> [WORK TO COMPLETE]: Repeat, exactly, the run of lines that opens with the line containing "Keep writing the" and closes with the line containing "set_attr(wo_, 'foam', foam.ravel());", and leave all other lines out.

Scene script records
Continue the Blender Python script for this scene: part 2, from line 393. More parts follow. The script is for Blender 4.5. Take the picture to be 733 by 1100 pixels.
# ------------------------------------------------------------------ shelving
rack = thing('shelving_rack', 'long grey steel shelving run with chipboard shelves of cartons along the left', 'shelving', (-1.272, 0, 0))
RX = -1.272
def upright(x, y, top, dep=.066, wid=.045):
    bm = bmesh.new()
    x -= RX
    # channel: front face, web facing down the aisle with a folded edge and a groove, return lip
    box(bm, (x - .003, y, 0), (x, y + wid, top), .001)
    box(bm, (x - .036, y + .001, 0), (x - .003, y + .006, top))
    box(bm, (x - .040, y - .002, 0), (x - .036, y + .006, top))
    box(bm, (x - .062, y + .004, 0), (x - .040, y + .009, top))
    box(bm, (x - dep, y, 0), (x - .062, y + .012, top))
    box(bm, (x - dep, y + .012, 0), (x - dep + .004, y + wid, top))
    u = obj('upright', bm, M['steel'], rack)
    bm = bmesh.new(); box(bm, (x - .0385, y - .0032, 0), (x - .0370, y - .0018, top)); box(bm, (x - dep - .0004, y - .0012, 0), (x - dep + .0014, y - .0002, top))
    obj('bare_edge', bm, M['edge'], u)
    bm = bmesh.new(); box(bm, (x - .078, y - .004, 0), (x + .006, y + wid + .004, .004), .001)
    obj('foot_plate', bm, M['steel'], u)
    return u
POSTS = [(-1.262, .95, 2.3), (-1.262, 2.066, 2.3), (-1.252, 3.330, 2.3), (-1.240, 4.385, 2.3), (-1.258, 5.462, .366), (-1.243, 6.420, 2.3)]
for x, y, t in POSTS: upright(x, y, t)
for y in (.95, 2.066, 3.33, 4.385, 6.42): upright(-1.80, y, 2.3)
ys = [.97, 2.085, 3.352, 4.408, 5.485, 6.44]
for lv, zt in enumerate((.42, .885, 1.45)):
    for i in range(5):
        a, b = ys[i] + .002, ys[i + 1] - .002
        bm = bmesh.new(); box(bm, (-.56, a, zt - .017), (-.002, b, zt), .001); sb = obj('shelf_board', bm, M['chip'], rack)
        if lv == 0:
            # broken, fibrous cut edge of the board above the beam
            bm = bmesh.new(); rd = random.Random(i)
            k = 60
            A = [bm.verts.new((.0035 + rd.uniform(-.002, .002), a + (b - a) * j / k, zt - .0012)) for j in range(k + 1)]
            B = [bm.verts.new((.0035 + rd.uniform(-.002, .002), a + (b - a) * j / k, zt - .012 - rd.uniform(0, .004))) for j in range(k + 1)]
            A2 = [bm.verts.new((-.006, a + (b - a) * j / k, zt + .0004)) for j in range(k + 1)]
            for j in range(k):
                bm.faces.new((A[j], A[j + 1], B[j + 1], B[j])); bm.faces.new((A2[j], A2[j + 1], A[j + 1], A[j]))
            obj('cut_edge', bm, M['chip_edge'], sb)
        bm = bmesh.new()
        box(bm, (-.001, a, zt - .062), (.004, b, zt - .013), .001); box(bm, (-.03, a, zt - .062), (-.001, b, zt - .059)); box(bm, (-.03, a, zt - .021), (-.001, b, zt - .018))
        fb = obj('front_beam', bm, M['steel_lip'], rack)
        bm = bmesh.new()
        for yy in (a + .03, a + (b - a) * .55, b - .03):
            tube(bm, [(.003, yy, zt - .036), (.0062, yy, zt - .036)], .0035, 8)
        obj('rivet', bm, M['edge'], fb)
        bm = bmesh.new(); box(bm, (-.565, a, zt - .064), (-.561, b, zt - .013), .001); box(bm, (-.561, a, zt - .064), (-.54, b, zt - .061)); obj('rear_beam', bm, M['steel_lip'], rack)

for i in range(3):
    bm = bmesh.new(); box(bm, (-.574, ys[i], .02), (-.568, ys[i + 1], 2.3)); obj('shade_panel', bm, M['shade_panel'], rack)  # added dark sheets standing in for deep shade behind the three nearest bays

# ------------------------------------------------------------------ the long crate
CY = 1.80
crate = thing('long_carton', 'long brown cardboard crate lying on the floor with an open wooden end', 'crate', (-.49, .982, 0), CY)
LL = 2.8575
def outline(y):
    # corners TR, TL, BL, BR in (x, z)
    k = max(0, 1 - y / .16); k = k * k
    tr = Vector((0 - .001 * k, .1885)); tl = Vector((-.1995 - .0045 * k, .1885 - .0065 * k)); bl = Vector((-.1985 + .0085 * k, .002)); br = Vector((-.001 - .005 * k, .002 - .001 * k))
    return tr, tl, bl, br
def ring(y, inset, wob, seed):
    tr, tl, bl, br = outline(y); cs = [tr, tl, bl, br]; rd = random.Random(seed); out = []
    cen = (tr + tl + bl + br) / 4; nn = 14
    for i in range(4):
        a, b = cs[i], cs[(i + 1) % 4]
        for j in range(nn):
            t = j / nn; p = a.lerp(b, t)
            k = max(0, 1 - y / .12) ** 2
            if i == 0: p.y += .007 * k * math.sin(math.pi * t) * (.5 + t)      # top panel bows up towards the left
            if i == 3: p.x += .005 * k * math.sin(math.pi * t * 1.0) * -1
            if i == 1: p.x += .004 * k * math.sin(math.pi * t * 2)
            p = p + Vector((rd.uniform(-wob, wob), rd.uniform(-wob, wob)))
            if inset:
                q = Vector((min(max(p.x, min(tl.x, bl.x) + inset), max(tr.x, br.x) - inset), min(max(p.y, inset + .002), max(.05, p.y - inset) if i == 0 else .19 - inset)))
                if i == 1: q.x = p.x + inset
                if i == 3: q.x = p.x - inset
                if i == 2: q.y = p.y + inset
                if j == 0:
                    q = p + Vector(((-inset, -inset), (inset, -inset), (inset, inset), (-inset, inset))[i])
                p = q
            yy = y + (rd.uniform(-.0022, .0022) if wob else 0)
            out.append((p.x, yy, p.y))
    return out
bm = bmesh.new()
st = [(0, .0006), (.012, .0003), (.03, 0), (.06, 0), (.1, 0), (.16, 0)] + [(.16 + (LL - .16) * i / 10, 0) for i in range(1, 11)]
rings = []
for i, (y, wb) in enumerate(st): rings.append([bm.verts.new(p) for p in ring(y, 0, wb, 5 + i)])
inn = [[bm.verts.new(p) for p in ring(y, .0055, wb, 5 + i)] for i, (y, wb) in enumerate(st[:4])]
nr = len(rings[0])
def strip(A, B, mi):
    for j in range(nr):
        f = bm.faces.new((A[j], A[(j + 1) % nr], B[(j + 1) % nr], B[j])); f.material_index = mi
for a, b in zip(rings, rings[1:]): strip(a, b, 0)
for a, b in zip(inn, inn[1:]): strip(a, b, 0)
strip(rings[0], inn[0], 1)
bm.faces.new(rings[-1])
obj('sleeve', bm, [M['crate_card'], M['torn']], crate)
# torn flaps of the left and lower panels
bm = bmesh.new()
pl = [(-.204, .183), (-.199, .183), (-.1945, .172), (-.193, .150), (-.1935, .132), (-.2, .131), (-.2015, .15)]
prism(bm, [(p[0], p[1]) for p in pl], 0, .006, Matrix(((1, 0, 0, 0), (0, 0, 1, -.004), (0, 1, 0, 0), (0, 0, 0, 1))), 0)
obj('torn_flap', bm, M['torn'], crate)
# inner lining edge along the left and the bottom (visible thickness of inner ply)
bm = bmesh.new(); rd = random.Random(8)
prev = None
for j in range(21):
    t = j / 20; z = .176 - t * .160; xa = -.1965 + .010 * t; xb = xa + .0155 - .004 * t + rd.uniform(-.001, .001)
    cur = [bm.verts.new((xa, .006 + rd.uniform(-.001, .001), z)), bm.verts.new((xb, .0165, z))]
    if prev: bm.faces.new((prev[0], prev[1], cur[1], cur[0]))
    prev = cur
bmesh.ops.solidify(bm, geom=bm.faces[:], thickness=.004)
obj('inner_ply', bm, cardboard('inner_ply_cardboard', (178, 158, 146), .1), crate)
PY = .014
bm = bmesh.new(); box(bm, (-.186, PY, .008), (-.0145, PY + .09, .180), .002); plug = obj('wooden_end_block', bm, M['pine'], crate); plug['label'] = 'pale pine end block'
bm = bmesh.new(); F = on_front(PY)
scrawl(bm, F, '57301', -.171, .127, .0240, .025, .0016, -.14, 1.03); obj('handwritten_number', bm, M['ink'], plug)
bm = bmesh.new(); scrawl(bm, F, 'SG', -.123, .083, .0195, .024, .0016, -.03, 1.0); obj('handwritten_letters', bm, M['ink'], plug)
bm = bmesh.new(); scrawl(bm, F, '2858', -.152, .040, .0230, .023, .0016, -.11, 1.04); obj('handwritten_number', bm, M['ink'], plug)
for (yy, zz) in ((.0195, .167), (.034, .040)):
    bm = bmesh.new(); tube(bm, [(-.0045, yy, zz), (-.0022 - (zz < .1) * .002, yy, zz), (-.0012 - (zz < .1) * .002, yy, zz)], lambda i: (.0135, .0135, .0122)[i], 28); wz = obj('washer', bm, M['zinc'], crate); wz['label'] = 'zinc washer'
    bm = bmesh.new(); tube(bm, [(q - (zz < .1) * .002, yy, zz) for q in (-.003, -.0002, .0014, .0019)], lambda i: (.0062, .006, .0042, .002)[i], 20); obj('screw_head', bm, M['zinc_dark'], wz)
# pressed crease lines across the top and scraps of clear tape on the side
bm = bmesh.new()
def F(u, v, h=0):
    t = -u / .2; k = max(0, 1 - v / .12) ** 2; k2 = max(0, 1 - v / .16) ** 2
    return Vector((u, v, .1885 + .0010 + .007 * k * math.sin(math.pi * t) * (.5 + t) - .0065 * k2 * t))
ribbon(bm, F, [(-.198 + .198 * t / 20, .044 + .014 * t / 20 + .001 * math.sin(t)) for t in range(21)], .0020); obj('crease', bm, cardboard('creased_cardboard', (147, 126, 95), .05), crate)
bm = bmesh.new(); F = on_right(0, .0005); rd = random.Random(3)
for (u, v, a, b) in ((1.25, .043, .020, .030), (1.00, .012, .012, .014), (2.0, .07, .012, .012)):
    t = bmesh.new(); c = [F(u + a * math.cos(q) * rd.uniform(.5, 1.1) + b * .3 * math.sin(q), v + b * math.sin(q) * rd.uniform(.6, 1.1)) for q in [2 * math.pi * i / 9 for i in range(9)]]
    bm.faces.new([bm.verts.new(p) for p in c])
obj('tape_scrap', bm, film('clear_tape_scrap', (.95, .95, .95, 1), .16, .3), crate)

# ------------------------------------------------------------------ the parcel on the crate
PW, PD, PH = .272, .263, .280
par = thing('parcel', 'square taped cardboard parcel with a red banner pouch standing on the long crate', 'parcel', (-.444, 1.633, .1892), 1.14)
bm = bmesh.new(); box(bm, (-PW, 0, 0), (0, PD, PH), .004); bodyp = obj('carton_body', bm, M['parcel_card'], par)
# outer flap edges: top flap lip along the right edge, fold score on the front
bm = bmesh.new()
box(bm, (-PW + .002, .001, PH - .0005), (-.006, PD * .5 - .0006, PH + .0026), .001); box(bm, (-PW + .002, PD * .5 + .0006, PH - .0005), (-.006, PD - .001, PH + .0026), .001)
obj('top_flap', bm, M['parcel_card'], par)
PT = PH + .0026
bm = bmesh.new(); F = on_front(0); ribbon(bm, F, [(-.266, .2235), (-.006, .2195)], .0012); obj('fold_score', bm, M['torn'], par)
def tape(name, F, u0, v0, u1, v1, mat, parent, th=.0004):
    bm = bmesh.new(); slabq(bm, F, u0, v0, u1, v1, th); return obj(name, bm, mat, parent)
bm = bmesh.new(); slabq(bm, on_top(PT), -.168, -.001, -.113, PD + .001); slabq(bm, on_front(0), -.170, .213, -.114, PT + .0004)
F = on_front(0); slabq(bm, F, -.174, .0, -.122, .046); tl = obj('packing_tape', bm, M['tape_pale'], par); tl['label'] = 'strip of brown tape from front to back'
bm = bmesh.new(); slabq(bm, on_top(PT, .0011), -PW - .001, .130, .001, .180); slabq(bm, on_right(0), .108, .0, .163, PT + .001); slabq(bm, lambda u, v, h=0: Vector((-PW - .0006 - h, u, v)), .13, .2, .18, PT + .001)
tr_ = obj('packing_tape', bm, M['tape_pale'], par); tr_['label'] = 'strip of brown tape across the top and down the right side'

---

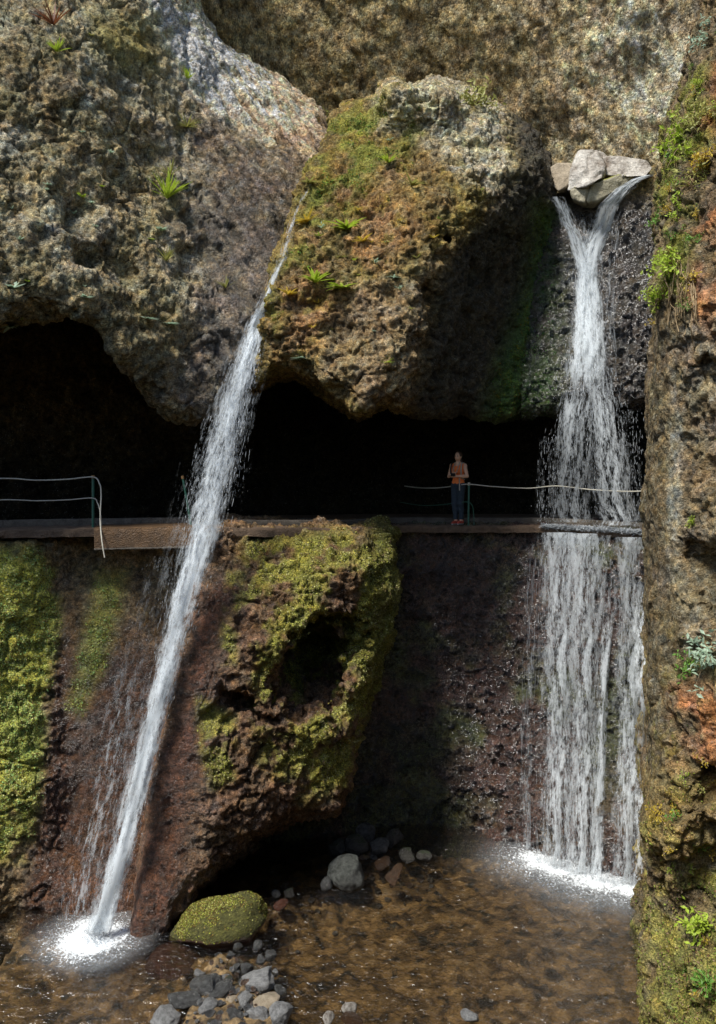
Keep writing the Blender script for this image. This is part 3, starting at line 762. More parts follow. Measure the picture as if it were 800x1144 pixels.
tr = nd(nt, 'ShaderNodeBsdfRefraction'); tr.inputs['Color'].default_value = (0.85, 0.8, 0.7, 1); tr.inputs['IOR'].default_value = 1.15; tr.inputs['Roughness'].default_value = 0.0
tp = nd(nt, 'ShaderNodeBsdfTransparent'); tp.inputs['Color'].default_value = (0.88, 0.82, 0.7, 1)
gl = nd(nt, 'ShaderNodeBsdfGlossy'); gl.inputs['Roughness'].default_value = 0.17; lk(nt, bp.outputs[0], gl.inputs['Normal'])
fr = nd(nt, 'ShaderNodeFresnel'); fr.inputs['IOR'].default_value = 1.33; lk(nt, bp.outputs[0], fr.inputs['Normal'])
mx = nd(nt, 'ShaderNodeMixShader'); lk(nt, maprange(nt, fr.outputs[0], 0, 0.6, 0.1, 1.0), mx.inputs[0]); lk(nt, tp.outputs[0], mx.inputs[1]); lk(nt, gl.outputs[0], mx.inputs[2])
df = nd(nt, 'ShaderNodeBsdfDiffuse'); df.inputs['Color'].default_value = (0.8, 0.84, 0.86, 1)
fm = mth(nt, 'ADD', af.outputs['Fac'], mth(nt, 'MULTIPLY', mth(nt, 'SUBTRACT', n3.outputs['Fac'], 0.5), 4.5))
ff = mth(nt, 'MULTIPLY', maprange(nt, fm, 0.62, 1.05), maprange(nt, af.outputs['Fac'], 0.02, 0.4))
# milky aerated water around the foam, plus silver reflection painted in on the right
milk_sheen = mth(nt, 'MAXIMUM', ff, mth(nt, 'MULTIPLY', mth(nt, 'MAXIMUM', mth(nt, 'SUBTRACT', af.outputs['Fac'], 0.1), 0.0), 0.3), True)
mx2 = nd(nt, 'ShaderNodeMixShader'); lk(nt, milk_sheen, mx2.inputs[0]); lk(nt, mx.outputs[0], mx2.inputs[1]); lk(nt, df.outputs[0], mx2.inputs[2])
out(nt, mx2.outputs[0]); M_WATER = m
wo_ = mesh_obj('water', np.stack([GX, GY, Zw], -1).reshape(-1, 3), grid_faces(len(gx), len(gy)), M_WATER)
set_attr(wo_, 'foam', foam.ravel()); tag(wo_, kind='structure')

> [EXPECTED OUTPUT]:
Keep writing the Blender script for this image. This is part 3, starting at line 762. More parts follow. Measure the picture as if it were 800x1144 pixels.
tr = nd(nt, 'ShaderNodeBsdfRefraction'); tr.inputs['Color'].default_value = (0.85, 0.8, 0.7, 1); tr.inputs['IOR'].default_value = 1.15; tr.inputs['Roughness'].default_value = 0.0
tp = nd(nt, 'ShaderNodeBsdfTransparent'); tp.inputs['Color'].default_value = (0.88, 0.82, 0.7, 1)
gl = nd(nt, 'ShaderNodeBsdfGlossy'); gl.inputs['Roughness'].default_value = 0.17; lk(nt, bp.outputs[0], gl.inputs['Normal'])
fr = nd(nt, 'ShaderNodeFresnel'); fr.inputs['IOR'].default_value = 1.33; lk(nt, bp.outputs[0], fr.inputs['Normal'])
mx = nd(nt, 'ShaderNodeMixShader'); lk(nt, maprange(nt, fr.outputs[0], 0, 0.6, 0.1, 1.0), mx.inputs[0]); lk(nt, tp.outputs[0], mx.inputs[1]); lk(nt, gl.outputs[0], mx.inputs[2])
df = nd(nt, 'ShaderNodeBsdfDiffuse'); df.inputs['Color'].default_value = (0.8, 0.84, 0.86, 1)
fm = mth(nt, 'ADD', af.outputs['Fac'], mth(nt, 'MULTIPLY', mth(nt, 'SUBTRACT', n3.outputs['Fac'], 0.5), 4.5))
ff = mth(nt, 'MULTIPLY', maprange(nt, fm, 0.62, 1.05), maprange(nt, af.outputs['Fac'], 0.02, 0.4))
# milky aerated water around the foam, plus silver reflection painted in on the right
milk_sheen = mth(nt, 'MAXIMUM', ff, mth(nt, 'MULTIPLY', mth(nt, 'MAXIMUM', mth(nt, 'SUBTRACT', af.outputs['Fac'], 0.1), 0.0), 0.3), True)
mx2 = nd(nt, 'ShaderNodeMixShader'); lk(nt, milk_sheen, mx2.inputs[0]); lk(nt, mx.outputs[0], mx2.inputs[1]); lk(nt, df.outputs[0], mx2.inputs[2])
out(nt, mx2.outputs[0]); M_WATER = m
wo_ = mesh_obj('water', np.stack([GX, GY, Zw], -1).reshape(-1, 3), grid_faces(len(gx), len(gy)), M_WATER)
set_attr(wo_, 'foam', foam.ravel()); tag(wo_, kind='structure')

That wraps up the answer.